Çivi yazılı tabletler, papirüs tomarları ve nihayet iki kapak arasındaki kodeksler (ciltli kitaplar)… Bergamalılar ve Romalılardan sonra İslâm dünyasında iki kapak arasındaki ilk kitap, Kur’an ayetlerinin bir araya getirildiği Mushaf’tı ve belki de bu gerekçeyle Osmanlılarda her türlü kitaba bir muhabbet, yazılı-yazısız kâğıtlara hususi bir hürmet vardı.
Kaşgarlı Mahmud’a göre yazıya ve yazılı her şeye “bitik” denir. Bugün bildiğimiz anlamda kitaplarla tanışan ilk Türkler, Budist Uygurlardı. 11. yüzyılda Selçuklular, Nizamülmülk’ün girişimleriyle ilk medreseleri kurmaya başladıklarında bunları kitaplarla doldurmayı da düşündüler. Beylikler ve Anadolu Selçukîleri devrinde medreseler, içlerindeki İslâmî kitaplarla birlikte Anadolu’ya yayıldı.

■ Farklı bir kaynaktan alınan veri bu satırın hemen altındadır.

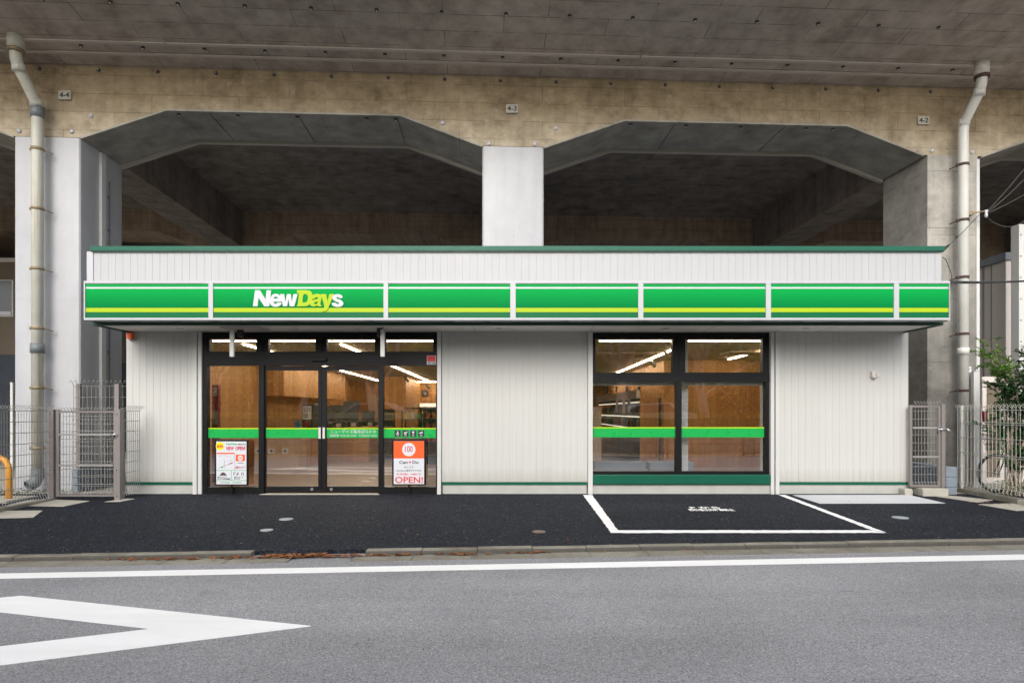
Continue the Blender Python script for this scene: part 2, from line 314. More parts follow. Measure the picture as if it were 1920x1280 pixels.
# ------------------------------------------------------------------ object helpers
WL = {}
def tag(o, label, cat=None, group=None, kind=None):
    if label: o['label'] = label
    if cat: o['category'] = cat
    if group: o['group'] = group
    if kind: o['kind'] = kind
    return o
def thing(name, loc, label, cat, group=None):
    o = bpy.data.objects.new(name, None); C.objects.link(o); o.location = loc; o.empty_display_size = .2
    WL[o] = Vector(loc); return tag(o, label, cat, group)
class MB:
    def __init__(s): s.v = []; s.f = []; s.mi = []; s.m = 0; s.sm = False; s.fs = []
    def add(s, vs, fs):
        b = len(s.v); s.v += [tuple(v) for v in vs]
        for f in fs: s.f.append([b + i for i in f]); s.mi.append(s.m); s.fs.append(s.sm)
        return s
    def hexa(s, p):   # 8 points: bottom 4 ccw, top 4 ccw
        return s.add(p, [(0, 3, 2, 1), (4, 5, 6, 7), (0, 1, 5, 4), (1, 2, 6, 5), (2, 3, 7, 6), (3, 0, 4, 7)])
    def box(s, x0, x1, y0, y1, z0, z1):
        return s.hexa([(x0, y0, z0), (x1, y0, z0), (x1, y1, z0), (x0, y1, z0), (x0, y0, z1), (x1, y0, z1), (x1, y1, z1), (x0, y1, z1)])
    def bbox(s, x0, x1, y0, y1, z0, z1, b=.01):    # box with chamfered vertical and horizontal edges
        bm = bmesh.new(); bmesh.ops.create_cube(bm, size=1)
        for v in bm.verts: v.co = Vector(((x0 + x1) / 2 + v.co.x * (x1 - x0), (y0 + y1) / 2 + v.co.y * (y1 - y0), (z0 + z1) / 2 + v.co.z * (z1 - z0)))
        bmesh.ops.bevel(bm, geom=bm.edges[:], offset=b, segments=2, profile=.5, affect='EDGES')
        bm.verts.index_update(); s.add([v.co[:] for v in bm.verts], [[v.index for v in f.verts] for f in bm.faces]); bm.free(); return s
    def prism(s, poly, off):   # planar polygon of 3D points swept by vector off
        n = len(poly); off = Vector(off); a = [Vector(p) for p in poly]; b = [p + off for p in a]
        return s.add(a + b, [list(range(n))[::-1], list(range(n, 2 * n))] + [(i, (i + 1) % n, n + (i + 1) % n, n + i) for i in range(n)])
    def tube(s, path, r, n=12, cap=True, rs=None):
        path = [Vector(p) for p in path]; rings = []; up = None
        for i, p in enumerate(path):
            t = (path[min(i + 1, len(path) - 1)] - path[max(i - 1, 0)]).normalized()
            if up is None:
                up = Vector((0, 0, 1)) if abs(t.z) < .9 else Vector((0, 1, 0))
            a = t.cross(up).normalized(); up = a.cross(t).normalized()
            rr = rs[i] if rs else r
            rings.append([p + (a * math.cos(2 * math.pi * k / n) + up * math.sin(2 * math.pi * k / n)) * rr for k in range(n)])
        vs = [v for ring in rings for v in ring]; fs = []
        for i in range(len(path) - 1):
            for k in range(n): fs.append((i * n + k, i * n + (k + 1) % n, (i + 1) * n + (k + 1) % n, (i + 1) * n + k))
        if cap: fs += [list(range(n))[::-1], [(len(path) - 1) * n + k for k in range(n)]]
        o = s.sm; s.sm = n > 6; s.add(vs, fs); s.sm = o; return s
    def wire(s, a, b, w):   # thin square bar
        return s.tube([a, b], w * .7, 4)
    def disc(s, c, r, n=24, ax='z', h=.004):
        d = {'z': (0, 0, h), 'y': (0, -h, 0)}[ax]; c = Vector(c)
        pts = [c + (Vector((math.cos(t), math.sin(t), 0)) if ax == 'z' else Vector((math.cos(t), 0, math.sin(t)))) * r for t in [2 * math.pi * i / n for i in range(n)]]
        return s.prism(pts, d)
    def ball(s, c, rx, ry, rz, n=10, jit=0):
        vs = []; fs = []; c = Vector(c)
        for i in range(n + 1):
            for j in range(n * 2):
                th = math.pi * i / n; ph = math.pi * j / n
                q = 1 + random.uniform(-jit, jit)
                vs.append(c + Vector((rx * q * math.sin(th) * math.cos(ph), ry * q * math.sin(th) * math.sin(ph), rz * q * math.cos(th))))
        for i in range(n):
            for j in range(n * 2):
                a = i * n * 2 + j; b = i * n * 2 + (j + 1) % (n * 2); fs.append((a, b, b + n * 2, a + n * 2))
        o = s.sm; s.sm = True; s.add(vs, fs); s.sm = o; return s
    def build(s, name, mat, parent=None, kind=None, label=None, cat=None, group=None, origin=None):
        xs = [v[0] for v in s.v]; ys = [v[1] for v in s.v]; zs = [v[2] for v in s.v]
        og = Vector(origin) if origin else Vector(((min(xs) + max(xs)) / 2, (min(ys) + max(ys)) / 2, min(zs)))
        me = bpy.data.meshes.new(name)
        me.from_pydata([(v[0] - og.x, v[1] - og.y, v[2] - og.z) for v in s.v], [], s.f)
        for m in (mat if isinstance(mat, (list, tuple)) else [mat]): me.materials.append(M[m] if isinstance(m, str) else m)
        me.polygons.foreach_set('material_index', s.mi); me.polygons.foreach_set('use_smooth', s.fs)
        me.update()
        o = bpy.data.objects.new(name, me); C.objects.link(o); WL[o] = og
        o.location = og
        if parent is not None: o.parent = parent; o.location = og - WL[parent]
        return tag(o, label, cat, group, kind)
def fixn(o):
    bm = bmesh.new(); bm.from_mesh(o.data); bmesh.ops.recalc_face_normals(bm, faces=bm.faces[:]); bm.to_mesh(o.data); bm.free(); return o
def dup(o, loc, parent=None, label=None, group=None):
    c = o.copy(); C.objects.link(c); WL[c] = Vector(loc)
    c.location = Vector(loc) - (WL[parent] if parent else Vector((0, 0, 0))); c.parent = parent
    if label: c['label'] = label
    if group: c['group'] = group
    for ch in [x for x in o.children]:
        lc = WL[ch] - WL[o]; dup(ch, Vector(loc) + lc, c)
    return c
def part(name, mat, parent, *boxes, b=0, label=None):
    m = MB()
    for q in boxes: (m.bbox(*q, b=b) if b else m.box(*q))
    return m.build(name, mat, parent, label=label)
# photo pixel -> world at given depth
def PX(u, Y): return (u - CX) * Y / F
def PZ(v, Y): return H - (v - HV) * Y / F
def apr(u, v, dz=0.0):
    Y = (H + .24 - dz) / ((v - HV) / F + .024); return Vector((PX(u, Y), Y, -.24 + .024 * Y + dz))
def road(u, v, dz=0.0):
    Y = (H + .246 - dz) / ((v - HV) / F + .02); return Vector((PX(u, Y), Y, -.246 + .02 * Y + dz))
def zap(Y): return -.24 + .024 * Y if Y < 10 else 0.0
def zrd(Y): return -.246 + .02 * Y
def poly(name, pts, mat, th=.003, **kw):   # pts: 3D polygon facing up, given little thickness below
    m = MB(); m.prism([Vector(p) - Vector((0, 0, th)) for p in pts], (0, 0, th)); return fixn(m.build(name, mat, **kw))
# lettering
def text(txt, box, mat, name='lettering', parent=None, bold=0.0, shear=0.0, plane='front', y=0.0, ext=.002, keep=False, **kw):
    """box = (x0,x1,z0,z1); front: faces -Y at depth y; ground: box=(x0,x1,y0,y1), y = function giving z"""
    cu = bpy.data.curves.new(name, 'FONT'); cu.body = txt; cu.size = 1; cu.shear = shear; cu.offset = bold; cu.extrude = 0; cu.resolution_u = 3
    to = bpy.data.objects.new(name, cu); C.objects.link(to)
    dg = bpy.context.evaluated_depsgraph_get(); me = bpy.data.meshes.new_from_object(to.evaluated_get(dg))
    vs = [v.co.copy() for v in me.vertices]; fs = [list(p.vertices) for p in me.polygons]
    bpy.data.objects.remove(to); bpy.data.curves.remove(cu); bpy.data.meshes.remove(me)
    x0, x1 = min(v.x for v in vs), max(v.x for v in vs); y0, y1 = min(v.y for v in vs), max(v.y for v in vs)
    sx = (box[1] - box[0]) / (x1 - x0); sy = (box[3] - box[2]) / (y1 - y0)
    if keep:
        q = min(sx, sy); cxx = (box[0] + box[1]) / 2; czz = (box[2] + box[3]) / 2
        box = (cxx - q * (x1 - x0) / 2, 0, czz - q * (y1 - y0) / 2, 0); sx = sy = q
    m = MB(); bm = bmesh.new()
    for v in vs: bm.verts.new((box[0] + (v.x - x0) * sx, box[2] + (v.y - y0) * sy, 0))
    bm.verts.ensure_lookup_table()
    for f in fs:
        try: bm.faces.new([bm.verts[i] for i in f])
        except ValueError: pass
    g = bmesh.ops.extrude_face_region(bm, geom=bm.faces[:])
    for e in g['geom']:
        if isinstance(e, bmesh.types.BMVert): e.co.z += ext
    bmesh.ops.recalc_face_normals(bm, faces=bm.faces[:]); bm.verts.index_update()
    if plane == 'front': vv = [(v.co.x, y - v.co.z, v.co.y) for v in bm.verts]
    else: vv = [(v.co.x, v.co.y, y(v.co.y) + v.co.z) for v in bm.verts]
    m.add(vv, [[v.index for v in f.verts] for f in bm.faces]); bm.free()
    return m.build(name, mat, parent, **kw)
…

Selçukluların konar-göçer uç beyleri Osmanlılar, kuruluşları sırasında okuma yazma bilmiyordu ve kitapla da doğrusu pek işleri yoktu. Âşıkpaşazâde (öl. 1484), Osman Gazi’den bir köy almayı başaran dervişin mektup (yazılı belge) istemesi üzerine hükümdarın şöyle cevap verdiğini kaydeder: “Ben mektûbı yazabilür miyin ki benden mektûb istersin! Uşda bir kılıcım var, atamdan ve dedemden kalmışdur, anı saña vireyüm”. Neşrî’nin (öl. 1520) zikrettiği tereke kaydına göre padişahın malları arasında hiç kitap görülmez.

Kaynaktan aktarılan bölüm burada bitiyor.